According to the US General Aviation Manufacturers Association, which has been spearheading the reorganisation, SARA plans to implement by the end of 2015 the Federal Aviation Administration's Part 23 Reorganisation Aviation Rulemaking Committee (ARC) recommendations. ARC has sought to create a regulatory environment that will contribute significantly to revitalising the health and safety of new and existing GA aircraft up to 5,700kg (12,600lb) while cutting certification costs.

"The lighter segments of GA have suffered in terms of new product ­innovation as a result of overly prescriptive and rigid rules," says Greg Bowles, GAMA's director of engineering and manufacturing and ARC co-chairman. "The reorganisation is designed to regulate the safety of GA aircraft based on requirements that are proportionate to the complexity and performance of the aircraft, rather than on existing arbitrary divisions based on weight and propulsion. The new rules should slash certification costs and will be ­relevant for the next 20 years," Bowles adds.

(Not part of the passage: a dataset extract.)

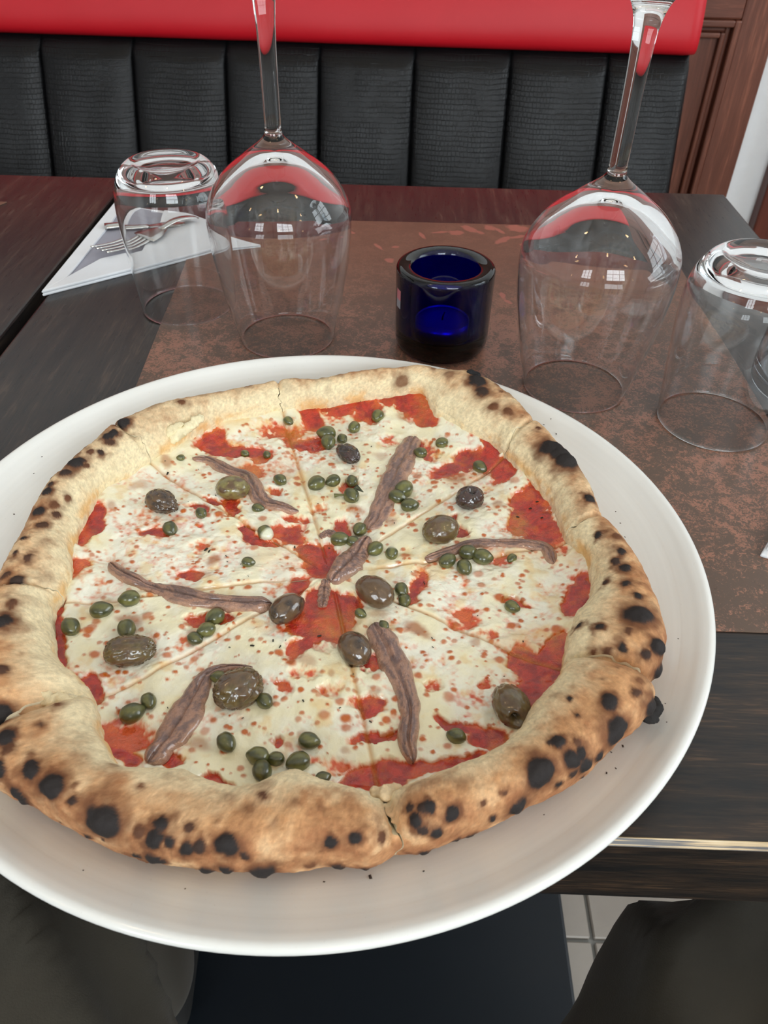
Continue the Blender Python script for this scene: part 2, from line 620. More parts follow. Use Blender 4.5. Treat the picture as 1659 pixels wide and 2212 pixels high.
def mk_pane():
    t = MT('window_pane')
    nt = t.nt; nt.nodes.remove(t.b)
    tr = t.n('ShaderNodeBsdfTransparent', {'Color': (0.97, 0.98, 0.98)})
    gl = t.n('ShaderNodeBsdfGlossy', {'Color': (1, 1, 1), 'Roughness': 0.0})
    fr = t.n('ShaderNodeFresnel', {'IOR': 1.3})
    mx = t.n('ShaderNodeMixShader', {0: fr.outputs[0], 1: tr.outputs[0], 2: gl.outputs[0]})
    nt.links.new(mx.outputs[0], nt.nodes['Material Output'].inputs[0])
    return t.m


M['pane'] = mk_pane()
WIN_F = [(0.1, 1.7, 1.3, 2.6), (-2.0, -1.0, 1.3, 2.6)]
WIN_R = [(-0.55, 0.95, 1.1, 2.6)]
wall_with_holes('wall_front', XL, XR, WIN_F, 'x', YF - 0.09, YF)
wall_with_holes('wall_right', YF, YB, WIN_R, 'y', XR, XR + 0.09)
wn = 0
for axis, wins, w in (('x', WIN_F, YF - 0.045), ('y', WIN_R, XR + 0.045)):
    for (a, b, c, d) in wins:
        wn += 1
        e = empty('window_%d' % wn); struct(e)

        def bar(nm, a0, a1, c0, c1, th=0.02, mt=M['white_paint']):
            if axis == 'x':
                return box(nm, a0, a1, w - th, w + th, c0, c1, mt, e)
            return box(nm, w - th, w + th, a0, a1, c0, c1, mt, e)
        for (p, q, r, s) in ((a, a + 0.06, c, d), (b - 0.06, b, c, d), (a + 0.06, b - 0.06, c, c + 0.06), (a + 0.06, b - 0.06, d - 0.06, d)):
            bar('window_frame', p, q, r, s, 0.03)
        for k in range(1, 3):
            x = a + (b - a) * k / 3
            bar('glazing_bar', x - 0.015, x + 0.015, c + 0.06, d - 0.06, 0.015)
        for k in range(1, 3):
            z = c + (d - c) * k / 3
            bar('glazing_bar', a + 0.06, b - 0.06, z - 0.015, z + 0.015, 0.014)
        bar('pane', a + 0.05, b - 0.05, c + 0.05, d - 0.05, 0.003, M['pane'])

# warm ceiling pendants that sparkle in the glasses
M['bulb'] = mat_emit('warm_bulb', (1.0, 0.62, 0.25), 25.0)
M['brass'] = MT('brass').p(Base_Color=(0.65, 0.45, 0.2), Metallic=1.0, Roughness=0.3).m
pend = None
for i, (x, y, where) in enumerate([(-0.55, 0.2, 'above the left end of the table'), (0.75, 0.0, 'above the right end of the table'),
                                   (0.1, -0.9, 'behind the diner near the ceiling middle'), (1.5, -0.9, 'near the right hand wall'), (-1.4, -0.7, 'near the left hand wall')]):
    e = empty('pendant_lamp', (x, y, ZC))
    tag(e, 'small brass pendant lamp with bare warm bulb hanging ' + where, 'lamp', 'warm pendant lamps on the ceiling')
    if pend is None:
        c1 = lathe('ceiling_rose', [(0, 0), (0.05, 0), (0.045, -0.02), (0.0, -0.025)], M['brass'], e, 24, closed_loop=False)
        c2 = lathe('cord', [(0.003, -0.02), (0.003, -0.50)], M['wick'], e, 8, closed_loop=False)
        c3 = lathe('socket', [(0, -0.49), (0.018, -0.50), (0.02, -0.55), (0, -0.55)], M['brass'], e, 16, closed_loop=False)
        prof = [(0.0, -0.545)] + [(0.032 * math.sin(a) * (1 if a > 1.2 else 0.9), -0.585 + 0.04 * math.cos(a)) for a in np.linspace(0.35, 3.0, 10)] + [(0, -0.625)]
        c4 = lathe('bulb', prof, M['bulb'], e, 16, closed_loop=False)
        pend = [c1, c2, c3, c4]
    else:
        for c in pend:
            k = c.copy(); COL.objects.link(k); k.parent = e
    l = bpy.data.lights.new('lamp_glow', 'POINT'); l.energy = 1.6; l.color = (1.0, 0.72, 0.42); l.shadow_soft_size = 0.04
    lo = bpy.data.objects.new('lamp_glow', l); lo.location = (0, 0, -0.70); lo.parent = e; COL.objects.link(lo)

# mahogany wainscot behind the banquette, a white wall strip, then a second wooden panel
yw = YB
w1 = empty('trim_1', (0, 0, 0)); struct(w1)
XA, XE = -2.55, 0.5745
ZR = 1.25
pw, px_ = M['panelwood'], M['panelwood_x']
box('panel_board', XA, XE, yw - 0.018, yw, 0.0, ZR, pw, w1)
box('stile', XE - 0.058, XE, yw - 0.030, yw - 0.018, 0.0, ZR, pw, w1, 0.003)
box('rail', XA, XE - 0.058, yw - 0.030, yw - 0.018, 0.8146, 0.96, px_, w1, 0.003)
box('rail', XA, XE - 0.058, yw - 0.030, yw - 0.018, ZR - 0.1, ZR, px_, w1, 0.003)
box('rail', XA, XE - 0.058, yw - 0.030, yw - 0.018, 0.0, 0.12, px_, w1, 0.003)
# moulding frame inside the stile and under the rail (two stepped beads)
xm = XE - 0.058
for k, (o0, o1, pr) in enumerate(((0.0, 0.010, 0.036), (0.010, 0.018, 0.022), (0.018, 0.026, 0.029))):
    box('moulding', xm - o1, xm - o0, yw - pr, yw - 0.018, 0.12, 0.8146 - o0, pw, w1, 0.0025)
    box('moulding', XA, xm - o1, yw - pr, yw - 0.018, 0.8146 - o1, 0.8146 - o0, px_, w1, 0.0025)
w2 = empty('trim_2', (0, 0, 0)); struct(w2)
XB = 0.640
box('panel_board', XB, 2.55, yw - 0.030, yw, 0.0, 0.80, M['doorwood'], w2, 0.003)
box('cap_rail', XB - 0.0, 2.55, yw - 0.040, yw, 0.80, 0.83, M['doorwood'], w2, 0.003)

# ------------------------------------------------------------------ banquette
bench = empty('banquette', (-0.5, 1.22, 0), math.radians(-2.4))
tag(bench, 'long black and red leather banquette along the wall behind the table', 'bench')


def rel(o, root):
    o.location = -Vector(root.location)
    return o


XEND = 0.392
X0 = -1.45
PW = 0.1362
TILT = 0.085 / 0.245   # the back leans away from the table


def back_y(z):
    return 1.232 + (z - 0.62) * TILT


# channel panels
def channel(x0, x1):
    nu, nz = 29, 40
    us = np.linspace(0, 1, nu); z = np.linspace(0.40, 0.803, nz)
    prof = (1 - np.abs(2 * us - 1) ** 3.2) ** 0.6
    V = []
    for k, u in enumerate(us):
        for zz in z:
            tp = sstep(0.803, 0.780, zz)
            bul = 0.013 * prof[k] * (0.35 + 0.65 * tp)
            wr = 0.0010 * vnoise(np.array((x0 + u * (x1 - x0)) * 34.), np.array(zz * 9.), seed=5)
            V.append((x0 + u * (x1 - x0), back_y(zz) - bul - wr * prof[k] + (1 - tp) * 0.012, zz))
    V = np.array(V)
    back = V.copy(); back[:, 1] = back_y(back[:, 2]) + 0.03
    n = len(V)
    f = grid_faces(nu, nz, flip=False)
    rim = []
    ring = [i * nz for i in range(nu)] + [(nu - 1) * nz + j for j in range(1, nz)] + [i * nz + nz - 1 for i in range(nu - 2, -1, -1)] + [j for j in range(nz - 2, 0, -1)]
    for a, b in zip(ring, ring[1:] + ring[:1]):
        rim.append((a, n + a, n + b, b))
    o = mesh_np('back_channel', np.vstack([V, back]), [f, np.array(rim)], M['black'], bench)
    return rel(o, bench)


xb = 0.2797
channel(xb, XEND)
while xb > X0 + PW:
    channel(xb - PW, xb)
    xb -= PW
X0b = xb
# red roll on top: one bolster with rounded lower edge
nu, na = 120, 40
xs = np.linspace(X0b, XEND + 0.004, nu)
V = []
zb, zt, dep = 0.797, 0.98, 0.078
for x in xs:
    ex = min(1.0, (XEND + 0.004 - x) / 0.008)
    rr = math.sqrt(max(0.0, 1 - (1 - ex) ** 2)) if ex < 1 else 1.0
    for a in np.linspace(0, 2 * math.pi, na, endpoint=False):
        c, s = math.cos(a), math.sin(a)
        e = 0.55
        yy = math.copysign(abs(c) ** e, c); zz = math.copysign(abs(s) ** e, s)
        k = 0.985 + 0.015 * rr
        z = (zb + zt) / 2 + zz * (zt - zb) / 2 * k
        y = back_y(z) + 0.018 + yy * dep / 2 * k
        V.append((x, y + 0.0015 * float(vnoise(np.array(x * 11), np.array(z * 9), seed=9)), z))
f = [(i * na + j, (i + 1) * na + j, (i + 1) * na + (j + 1) % na, i * na + (j + 1) % na) for i in range(nu - 1) for j in range(na)]
V = np.array(V)
o = mesh_np('top_bolster', np.vstack([V, V[:na].mean(0), V[-na:].mean(0)]),
            [np.array(f), np.array([(j, (j + 1) % na, len(V)) for j in range(na)] + [((nu - 1) * na + (j + 1) % na, (nu - 1) * na + j, len(V) + 1) for j in range(na)])], M['red'], bench)
o['label'] = 'plain red leather bolster'
rel(o, bench)
rel(box('seat', X0b, XEND, 0.80, 1.20, 0.36, 0.47, M['black'], bench, 0.03, 4), bench)
rel(box('plinth', X0b + 0.02, XEND - 0.02, 0.86, 1.30, 0.0, 0.36, M['doorwood'], bench, 0.004), bench)
rel(box('back_board', X0b, XEND, 1.335, 1.360, 0.30, 0.90, M['doorwood'], bench, 0.004), bench)


# ------------------------------------------------------------------ tables
def mk_worn():
    t = MT('worn_table_edge')
    co = t.co((6, 500, 500))
    f = t.noise(co, 2.0, 4, 0.6, 0.4)
    f2 = t.noise(t.co((9, 9, 9)), 2.0, 3)
    g = t.math('ADD', f, t.math('MULTIPLY', f2, 0.5))
    col = t.ramp(g, [(0.67, s2l(44, 33, 26)), (0.75, s2l(190, 160, 110)), (0.90, s2l(216, 198, 162))])
    t.p(Base_Color=col, Roughness=0.35)
    return t.m


M['worn'] = mk_worn()
YN, YFAR = 0.142, 0.845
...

GAMA president Pete Bunce says given the support of "bipartisan sponsors of the bill", the FAA should now move quickly to embrace the ARC's recommendations. "These will improve safety, allow manufacturers to invest in new products, install lifesaving equipment on current aircraft and develop new products at a price point that makes sense to our customers," he says.

These updated requirements "will bring new energy to the lighter segment of the aircraft market which is anaemic right now", Bunce adds.

The ARC was formed in 2011 and comprises 150 representatives from industry and aviation authorities from across the globe. It is hoped the recommendations will be adopted worldwide, leading to a globally harmonised standard.